__Written instruction__
Give back exactly the lines from the beginning of the listing below to the line holding "from mathutils import Vector, Matrix", both ends included; the pictures stay out.

◇ ◇ ◇ ◇ ◇ ◇ ◇

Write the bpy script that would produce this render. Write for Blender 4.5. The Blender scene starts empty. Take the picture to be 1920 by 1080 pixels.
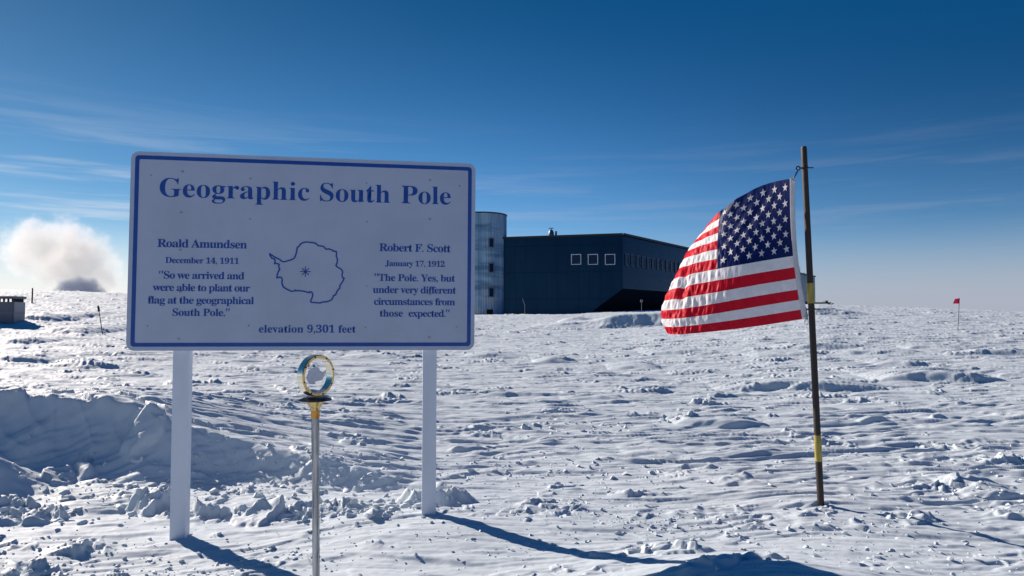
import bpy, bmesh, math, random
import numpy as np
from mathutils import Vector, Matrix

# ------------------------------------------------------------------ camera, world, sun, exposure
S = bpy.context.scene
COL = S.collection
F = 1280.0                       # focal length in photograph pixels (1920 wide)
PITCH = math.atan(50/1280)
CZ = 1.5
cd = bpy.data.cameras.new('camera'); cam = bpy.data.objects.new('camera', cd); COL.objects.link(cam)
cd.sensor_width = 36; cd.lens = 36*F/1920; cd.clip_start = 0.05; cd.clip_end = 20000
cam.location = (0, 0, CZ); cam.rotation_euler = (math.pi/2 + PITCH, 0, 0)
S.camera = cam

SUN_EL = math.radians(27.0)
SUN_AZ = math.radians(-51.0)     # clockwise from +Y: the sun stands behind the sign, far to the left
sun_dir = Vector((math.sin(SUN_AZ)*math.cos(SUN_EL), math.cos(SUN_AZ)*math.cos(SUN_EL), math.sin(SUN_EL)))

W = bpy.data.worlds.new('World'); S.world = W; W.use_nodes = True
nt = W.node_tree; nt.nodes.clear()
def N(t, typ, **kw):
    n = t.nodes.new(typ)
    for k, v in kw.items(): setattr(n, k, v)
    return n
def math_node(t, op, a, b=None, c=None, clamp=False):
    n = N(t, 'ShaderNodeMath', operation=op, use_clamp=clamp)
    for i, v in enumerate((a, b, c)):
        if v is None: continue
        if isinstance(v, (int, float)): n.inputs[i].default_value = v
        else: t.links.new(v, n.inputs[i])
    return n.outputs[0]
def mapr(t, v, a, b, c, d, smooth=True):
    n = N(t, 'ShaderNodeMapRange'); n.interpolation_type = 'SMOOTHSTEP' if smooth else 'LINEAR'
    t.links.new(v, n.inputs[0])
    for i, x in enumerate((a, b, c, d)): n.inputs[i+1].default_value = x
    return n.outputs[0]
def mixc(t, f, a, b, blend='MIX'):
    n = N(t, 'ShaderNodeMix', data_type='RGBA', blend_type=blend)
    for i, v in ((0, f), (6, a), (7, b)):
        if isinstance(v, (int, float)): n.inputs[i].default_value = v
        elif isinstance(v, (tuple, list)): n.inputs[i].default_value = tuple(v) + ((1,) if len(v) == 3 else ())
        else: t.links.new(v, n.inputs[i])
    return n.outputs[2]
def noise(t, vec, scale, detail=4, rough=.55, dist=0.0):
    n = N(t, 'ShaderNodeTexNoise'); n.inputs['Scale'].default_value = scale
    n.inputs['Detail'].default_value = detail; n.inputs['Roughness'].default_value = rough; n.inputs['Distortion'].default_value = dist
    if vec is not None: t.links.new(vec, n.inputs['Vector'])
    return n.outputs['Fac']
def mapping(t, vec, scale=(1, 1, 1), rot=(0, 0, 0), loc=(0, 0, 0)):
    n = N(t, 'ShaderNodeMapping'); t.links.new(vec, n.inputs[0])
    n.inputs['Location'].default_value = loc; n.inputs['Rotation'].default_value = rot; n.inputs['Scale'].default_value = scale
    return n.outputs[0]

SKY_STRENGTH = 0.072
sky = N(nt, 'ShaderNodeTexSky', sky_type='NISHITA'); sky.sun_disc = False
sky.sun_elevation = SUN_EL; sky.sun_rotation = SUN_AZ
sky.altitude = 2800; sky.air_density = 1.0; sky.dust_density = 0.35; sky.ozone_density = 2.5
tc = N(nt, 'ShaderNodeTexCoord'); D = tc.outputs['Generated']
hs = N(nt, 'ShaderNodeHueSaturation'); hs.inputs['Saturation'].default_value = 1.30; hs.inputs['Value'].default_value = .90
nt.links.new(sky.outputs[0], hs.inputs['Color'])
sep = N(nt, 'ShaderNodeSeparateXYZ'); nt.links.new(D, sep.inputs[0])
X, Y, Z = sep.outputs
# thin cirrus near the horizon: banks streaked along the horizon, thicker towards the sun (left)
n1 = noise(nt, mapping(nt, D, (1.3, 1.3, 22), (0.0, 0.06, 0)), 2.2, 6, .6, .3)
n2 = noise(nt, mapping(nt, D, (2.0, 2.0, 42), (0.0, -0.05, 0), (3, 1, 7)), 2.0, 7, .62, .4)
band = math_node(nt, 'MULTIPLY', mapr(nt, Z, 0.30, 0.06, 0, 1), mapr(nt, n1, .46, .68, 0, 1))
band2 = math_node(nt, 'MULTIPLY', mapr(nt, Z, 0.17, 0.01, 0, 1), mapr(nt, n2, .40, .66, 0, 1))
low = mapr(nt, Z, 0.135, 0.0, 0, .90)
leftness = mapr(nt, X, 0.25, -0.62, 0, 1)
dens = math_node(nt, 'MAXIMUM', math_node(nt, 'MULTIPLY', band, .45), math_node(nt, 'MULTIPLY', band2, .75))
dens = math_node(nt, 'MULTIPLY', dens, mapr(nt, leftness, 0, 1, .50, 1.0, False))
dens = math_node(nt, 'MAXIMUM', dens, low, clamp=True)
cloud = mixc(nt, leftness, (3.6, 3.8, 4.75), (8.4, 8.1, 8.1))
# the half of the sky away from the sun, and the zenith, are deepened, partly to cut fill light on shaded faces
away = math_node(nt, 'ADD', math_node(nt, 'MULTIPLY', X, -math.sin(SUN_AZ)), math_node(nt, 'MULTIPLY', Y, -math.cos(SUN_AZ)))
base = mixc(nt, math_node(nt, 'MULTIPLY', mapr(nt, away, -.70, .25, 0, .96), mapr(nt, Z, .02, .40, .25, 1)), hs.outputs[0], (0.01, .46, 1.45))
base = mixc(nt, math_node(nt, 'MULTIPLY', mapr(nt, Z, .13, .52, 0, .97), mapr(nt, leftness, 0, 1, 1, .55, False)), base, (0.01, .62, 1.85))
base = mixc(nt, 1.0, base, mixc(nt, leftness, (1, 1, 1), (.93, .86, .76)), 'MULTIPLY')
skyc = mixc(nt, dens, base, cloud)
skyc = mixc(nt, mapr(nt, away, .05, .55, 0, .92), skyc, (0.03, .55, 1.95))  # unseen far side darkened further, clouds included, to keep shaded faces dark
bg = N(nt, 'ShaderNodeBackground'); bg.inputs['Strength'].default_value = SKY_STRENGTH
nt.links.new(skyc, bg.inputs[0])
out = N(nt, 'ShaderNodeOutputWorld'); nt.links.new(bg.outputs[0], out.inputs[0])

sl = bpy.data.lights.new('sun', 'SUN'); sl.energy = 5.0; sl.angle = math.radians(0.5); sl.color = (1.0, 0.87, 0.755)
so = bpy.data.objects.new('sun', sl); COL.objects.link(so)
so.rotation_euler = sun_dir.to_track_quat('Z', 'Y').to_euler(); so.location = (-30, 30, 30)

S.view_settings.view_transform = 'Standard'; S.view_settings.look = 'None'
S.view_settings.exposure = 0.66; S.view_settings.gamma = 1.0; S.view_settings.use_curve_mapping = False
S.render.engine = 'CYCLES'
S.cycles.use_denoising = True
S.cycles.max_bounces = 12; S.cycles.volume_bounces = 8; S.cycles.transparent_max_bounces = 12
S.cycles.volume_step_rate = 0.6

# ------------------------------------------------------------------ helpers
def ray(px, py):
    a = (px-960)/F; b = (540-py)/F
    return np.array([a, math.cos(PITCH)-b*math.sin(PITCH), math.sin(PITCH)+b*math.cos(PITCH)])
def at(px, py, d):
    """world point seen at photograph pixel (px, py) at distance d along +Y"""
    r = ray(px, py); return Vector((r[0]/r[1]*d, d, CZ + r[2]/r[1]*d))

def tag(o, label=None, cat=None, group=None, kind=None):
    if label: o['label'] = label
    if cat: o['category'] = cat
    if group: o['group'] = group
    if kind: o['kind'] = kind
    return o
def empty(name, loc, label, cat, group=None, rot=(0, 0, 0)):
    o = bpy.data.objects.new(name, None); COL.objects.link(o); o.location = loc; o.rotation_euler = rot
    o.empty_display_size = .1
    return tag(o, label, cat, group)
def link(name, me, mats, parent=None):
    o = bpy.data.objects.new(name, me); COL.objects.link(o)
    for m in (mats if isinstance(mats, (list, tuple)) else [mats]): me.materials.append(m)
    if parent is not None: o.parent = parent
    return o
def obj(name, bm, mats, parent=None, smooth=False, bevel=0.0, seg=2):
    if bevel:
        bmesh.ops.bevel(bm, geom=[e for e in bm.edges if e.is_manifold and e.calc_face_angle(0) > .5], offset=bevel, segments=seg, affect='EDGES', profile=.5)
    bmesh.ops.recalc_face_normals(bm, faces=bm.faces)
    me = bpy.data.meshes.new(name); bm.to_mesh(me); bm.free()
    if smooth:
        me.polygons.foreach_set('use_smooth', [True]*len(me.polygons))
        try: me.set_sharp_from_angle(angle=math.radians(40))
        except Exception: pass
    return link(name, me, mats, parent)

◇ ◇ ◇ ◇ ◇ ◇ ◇

__Answer in full__
Write the bpy script that would produce this render. Write for Blender 4.5. The Blender scene starts empty. Take the picture to be 1920 by 1080 pixels.
import bpy, bmesh, math, random
import numpy as np
from mathutils import Vector, Matrix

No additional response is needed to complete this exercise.